PROBLEM DETAILS: Each line below must be set down exactly; omit any image you find.

^^^^

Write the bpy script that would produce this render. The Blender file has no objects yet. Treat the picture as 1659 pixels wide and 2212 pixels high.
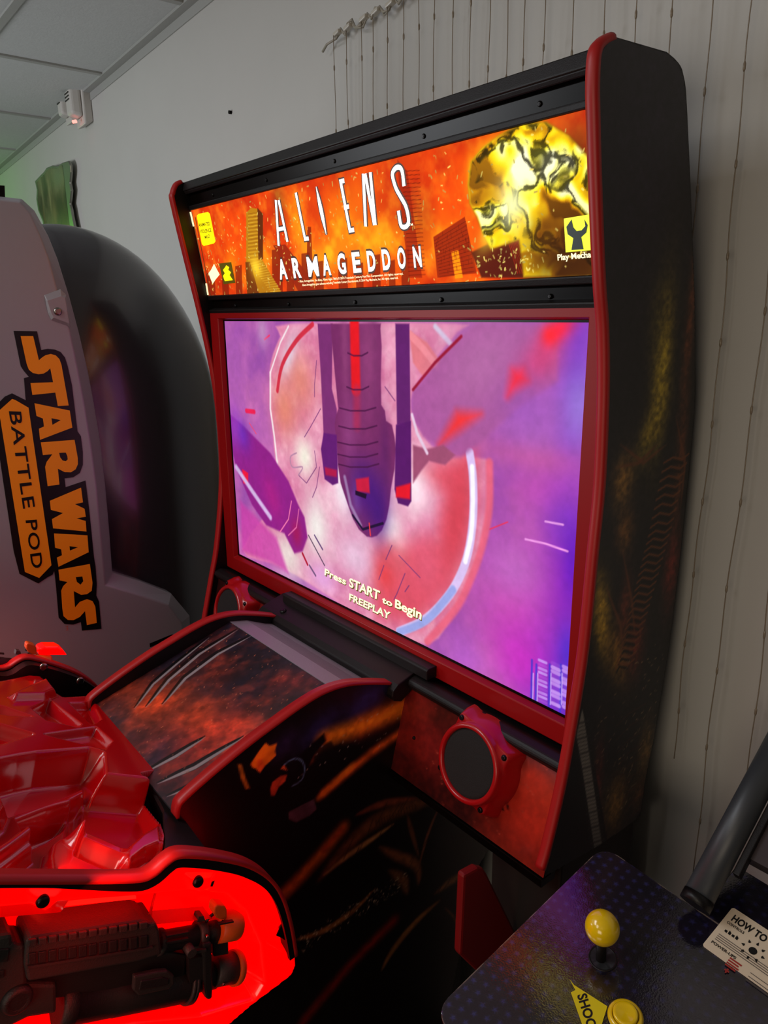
import bpy, bmesh, math, random
import numpy as np
from mathutils import Vector, Matrix
random.seed(7); rng = np.random.default_rng(7)
C = bpy.context.scene.collection

# ------------------------------------------------------------------ camera
Z0 = 1.70                                     # eye height above the floor
FPX = 1592.0; YAW, PITCH, ROLL = -0.89197, -0.26373, -0.01051
cy, sy = math.cos(YAW), math.sin(YAW); cp, sp = math.cos(PITCH), math.sin(PITCH); cr, sr = math.cos(ROLL), math.sin(ROLL)
FW = np.array([sy*cp, cy*cp, sp]); R0 = np.array([cy, -sy, 0.0]); U0 = np.cross(R0, FW)
RT = cr*R0 + sr*U0; UP = -sr*R0 + cr*U0
cam_d = bpy.data.cameras.new('camera'); cam = bpy.data.objects.new('camera', cam_d); C.objects.link(cam)
cam_d.sensor_fit = 'VERTICAL'; cam_d.sensor_height = 36.0; cam_d.lens = 36.0*FPX/2212.0
cam_d.clip_start = 0.02
M = Matrix(((RT[0], UP[0], -FW[0], 0), (RT[1], UP[1], -FW[1], 0), (RT[2], UP[2], -FW[2], Z0), (0, 0, 0, 1)))
cam.matrix_world = M
bpy.context.scene.camera = cam

# ------------------------------------------------------------------ light and exposure
vs = bpy.context.scene.view_settings
vs.view_transform = 'Standard'; vs.look = 'None'; vs.gamma = 1.0; vs.exposure = 0.0; vs.use_curve_mapping = False
w = bpy.data.worlds.new('room_air'); bpy.context.scene.world = w; w.use_nodes = True
w.node_tree.nodes['Background'].inputs[0].default_value = (0.90, 0.94, 1.0, 1)
w.node_tree.nodes['Background'].inputs[1].default_value = 0.02

def area(name, loc, target, size, power, col, sizey=None):
    d = bpy.data.lights.new(name, 'AREA'); d.energy = power; d.color = col; d.size = size
    if sizey: d.shape = 'RECTANGLE'; d.size_y = sizey
    o = bpy.data.objects.new(name, d); C.objects.link(o); o.location = loc
    o.rotation_euler = (Vector(target)-Vector(loc)).to_track_quat('-Z', 'Y').to_euler()
    return o
def point(name, loc, power, col, r=0.05):
    d = bpy.data.lights.new(name, 'POINT'); d.energy = power; d.color = col; d.shadow_soft_size = r
    o = bpy.data.objects.new(name, d); C.objects.link(o); o.location = loc; return o
area('ceiling_panel_light', (-1.5, -0.8, 2.50), (-1.5, -0.8, 0), 0.6, 17, (0.92, 0.95, 1.0), 1.2)
area('ceiling_panel_light', (-0.7, -1.6, 2.50), (-0.7, -1.6, 0), 0.6, 12, (1.0, 0.90, 0.80), 1.2)
area('added_fill_light', (-3.2, -1.6, 1.55), (-3.0, 0.2, 2.54), 1.0, 30, (0.93, 0.96, 1.0))  # added fill aimed at the ceiling for soft bounce, not a fixture of the room
area('added_fill_light', (0.4, -1.8, 1.55), (0.0, 0.0, 2.54), 1.0, 13, (1.0, 0.84, 0.64))  # warmer added fill on the right, likewise no fixture behind it
point('green_party_light', (-5.2, 0.40, 2.15), 6, (0.25, 1.0, 0.12), 0.12)
point('warm_lamp', (0.75, 0.45, 1.15), 0.12, (1.0, 0.62, 0.25), 0.12)

# ------------------------------------------------------------------ helpers
def lin(c):
    c = np.asarray(c, float)/255.0
    return np.where(c <= 0.04045, c/12.92, ((c+0.055)/1.055)**2.4)
def ray(x, y): return FW + RT*((x-829.5)/FPX) - UP*((y-1106)/FPX)
def hit(p, ax, v):                            # photo point -> point on the plane axis=v (z measured from the eye)
    d = ray(*p); return d*(v/d[ax])
def X_(p, v): return hit(p, 0, v)
def Y_(p, v): return hit(p, 1, v)
def Z_(p, v): return hit(p, 2, v)
def hplane(p, O, N):
    d = ray(*p); return d*(np.dot(O, N)/np.dot(d, N))

def nodes(m): return m.node_tree.nodes, m.node_tree.links
def pm(name, col, rough=0.5, metal=0.0, coat=0.0, noise=0.0, nscale=40.0, bump=0.0, bscale=200.0, emis=None, es=0.0, spec=0.5):
    m = bpy.data.materials.new(name); m.use_nodes = True; n, l = nodes(m); b = n['Principled BSDF']
    c = tuple(lin(col)) + (1,)
    b.inputs['Base Color'].default_value = c; b.inputs['Roughness'].default_value = rough
    b.inputs['Metallic'].default_value = metal; b.inputs['Coat Weight'].default_value = coat; b.inputs['Coat Roughness'].default_value = 0.08
    b.inputs['Specular IOR Level'].default_value = spec
    tc = n.new('ShaderNodeTexCoord')
    if noise:
        t = n.new('ShaderNodeTexNoise'); t.inputs['Scale'].default_value = nscale; t.inputs['Detail'].default_value = 6
        l.new(tc.outputs['Object'], t.inputs['Vector'])
        mx = n.new('ShaderNodeMix'); mx.data_type = 'RGBA'; mx.blend_type = 'MULTIPLY'
        mr = n.new('ShaderNodeMapRange'); mr.inputs[3].default_value = 1-noise; mr.inputs[4].default_value = 1+noise
        l.new(t.outputs['Fac'], mr.inputs[0])
        mx.inputs[0].default_value = 1.0; mx.inputs[6].default_value = c; l.new(mr.outputs[0], mx.inputs[7]); l.new(mx.outputs[2], b.inputs['Base Color'])
    if bump:
        t2 = n.new('ShaderNodeTexNoise'); t2.inputs['Scale'].default_value = bscale; t2.inputs['Detail'].default_value = 4
        l.new(tc.outputs['Object'], t2.inputs['Vector'])
        bp = n.new('ShaderNodeBump'); bp.inputs['Strength'].default_value = bump; bp.inputs['Distance'].default_value = 0.002
        l.new(t2.outputs['Fac'], bp.inputs['Height']); l.new(bp.outputs[0], b.inputs['Normal'])
    if emis is not None:
        b.inputs['Emission Color'].default_value = tuple(lin(emis)) + (1,); b.inputs['Emission Strength'].default_value = es
    return m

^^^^

EXERCISE SOLUTION:
Write the bpy script that would produce this render. The Blender file has no objects yet. Treat the picture as 1659 pixels wide and 2212 pixels high.
import bpy, bmesh, math, random
import numpy as np
from mathutils import Vector, Matrix
random.seed(7); rng = np.random.default_rng(7)
C = bpy.context.scene.collection

# ------------------------------------------------------------------ camera
Z0 = 1.70                                     # eye height above the floor
FPX = 1592.0; YAW, PITCH, ROLL = -0.89197, -0.26373, -0.01051
cy, sy = math.cos(YAW), math.sin(YAW); cp, sp = math.cos(PITCH), math.sin(PITCH); cr, sr = math.cos(ROLL), math.sin(ROLL)
FW = np.array([sy*cp, cy*cp, sp]); R0 = np.array([cy, -sy, 0.0]); U0 = np.cross(R0, FW)
RT = cr*R0 + sr*U0; UP = -sr*R0 + cr*U0
cam_d = bpy.data.cameras.new('camera'); cam = bpy.data.objects.new('camera', cam_d); C.objects.link(cam)
cam_d.sensor_fit = 'VERTICAL'; cam_d.sensor_height = 36.0; cam_d.lens = 36.0*FPX/2212.0
cam_d.clip_start = 0.02
M = Matrix(((RT[0], UP[0], -FW[0], 0), (RT[1], UP[1], -FW[1], 0), (RT[2], UP[2], -FW[2], Z0), (0, 0, 0, 1)))
cam.matrix_world = M
bpy.context.scene.camera = cam

# ------------------------------------------------------------------ light and exposure
vs = bpy.context.scene.view_settings
vs.view_transform = 'Standard'; vs.look = 'None'; vs.gamma = 1.0; vs.exposure = 0.0; vs.use_curve_mapping = False
w = bpy.data.worlds.new('room_air'); bpy.context.scene.world = w; w.use_nodes = True
w.node_tree.nodes['Background'].inputs[0].default_value = (0.90, 0.94, 1.0, 1)
w.node_tree.nodes['Background'].inputs[1].default_value = 0.02

def area(name, loc, target, size, power, col, sizey=None):
    d = bpy.data.lights.new(name, 'AREA'); d.energy = power; d.color = col; d.size = size
    if sizey: d.shape = 'RECTANGLE'; d.size_y = sizey
    o = bpy.data.objects.new(name, d); C.objects.link(o); o.location = loc
    o.rotation_euler = (Vector(target)-Vector(loc)).to_track_quat('-Z', 'Y').to_euler()
    return o
def point(name, loc, power, col, r=0.05):
    d = bpy.data.lights.new(name, 'POINT'); d.energy = power; d.color = col; d.shadow_soft_size = r
    o = bpy.data.objects.new(name, d); C.objects.link(o); o.location = loc; return o
area('ceiling_panel_light', (-1.5, -0.8, 2.50), (-1.5, -0.8, 0), 0.6, 17, (0.92, 0.95, 1.0), 1.2)
area('ceiling_panel_light', (-0.7, -1.6, 2.50), (-0.7, -1.6, 0), 0.6, 12, (1.0, 0.90, 0.80), 1.2)
area('added_fill_light', (-3.2, -1.6, 1.55), (-3.0, 0.2, 2.54), 1.0, 30, (0.93, 0.96, 1.0))  # added fill aimed at the ceiling for soft bounce, not a fixture of the room
area('added_fill_light', (0.4, -1.8, 1.55), (0.0, 0.0, 2.54), 1.0, 13, (1.0, 0.84, 0.64))  # warmer added fill on the right, likewise no fixture behind it
point('green_party_light', (-5.2, 0.40, 2.15), 6, (0.25, 1.0, 0.12), 0.12)
point('warm_lamp', (0.75, 0.45, 1.15), 0.12, (1.0, 0.62, 0.25), 0.12)

# ------------------------------------------------------------------ helpers
def lin(c):
    c = np.asarray(c, float)/255.0
    return np.where(c <= 0.04045, c/12.92, ((c+0.055)/1.055)**2.4)
def ray(x, y): return FW + RT*((x-829.5)/FPX) - UP*((y-1106)/FPX)
def hit(p, ax, v):                            # photo point -> point on the plane axis=v (z measured from the eye)
    d = ray(*p); return d*(v/d[ax])
def X_(p, v): return hit(p, 0, v)
def Y_(p, v): return hit(p, 1, v)
def Z_(p, v): return hit(p, 2, v)
def hplane(p, O, N):
    d = ray(*p); return d*(np.dot(O, N)/np.dot(d, N))

def nodes(m): return m.node_tree.nodes, m.node_tree.links
def pm(name, col, rough=0.5, metal=0.0, coat=0.0, noise=0.0, nscale=40.0, bump=0.0, bscale=200.0, emis=None, es=0.0, spec=0.5):
    m = bpy.data.materials.new(name); m.use_nodes = True; n, l = nodes(m); b = n['Principled BSDF']
    c = tuple(lin(col)) + (1,)
    b.inputs['Base Color'].default_value = c; b.inputs['Roughness'].default_value = rough
    b.inputs['Metallic'].default_value = metal; b.inputs['Coat Weight'].default_value = coat; b.inputs['Coat Roughness'].default_value = 0.08
    b.inputs['Specular IOR Level'].default_value = spec
    tc = n.new('ShaderNodeTexCoord')
    if noise:
        t = n.new('ShaderNodeTexNoise'); t.inputs['Scale'].default_value = nscale; t.inputs['Detail'].default_value = 6
        l.new(tc.outputs['Object'], t.inputs['Vector'])
        mx = n.new('ShaderNodeMix'); mx.data_type = 'RGBA'; mx.blend_type = 'MULTIPLY'
        mr = n.new('ShaderNodeMapRange'); mr.inputs[3].default_value = 1-noise; mr.inputs[4].default_value = 1+noise
        l.new(t.outputs['Fac'], mr.inputs[0])
        mx.inputs[0].default_value = 1.0; mx.inputs[6].default_value = c; l.new(mr.outputs[0], mx.inputs[7]); l.new(mx.outputs[2], b.inputs['Base Color'])
    if bump:
        t2 = n.new('ShaderNodeTexNoise'); t2.inputs['Scale'].default_value = bscale; t2.inputs['Detail'].default_value = 4
        l.new(tc.outputs['Object'], t2.inputs['Vector'])
        bp = n.new('ShaderNodeBump'); bp.inputs['Strength'].default_value = bump; bp.inputs['Distance'].default_value = 0.002
        l.new(t2.outputs['Fac'], bp.inputs['Height']); l.new(bp.outputs[0], b.inputs['Normal'])
    if emis is not None:
        b.inputs['Emission Color'].default_value = tuple(lin(emis)) + (1,); b.inputs['Emission Strength'].default_value = es
    return m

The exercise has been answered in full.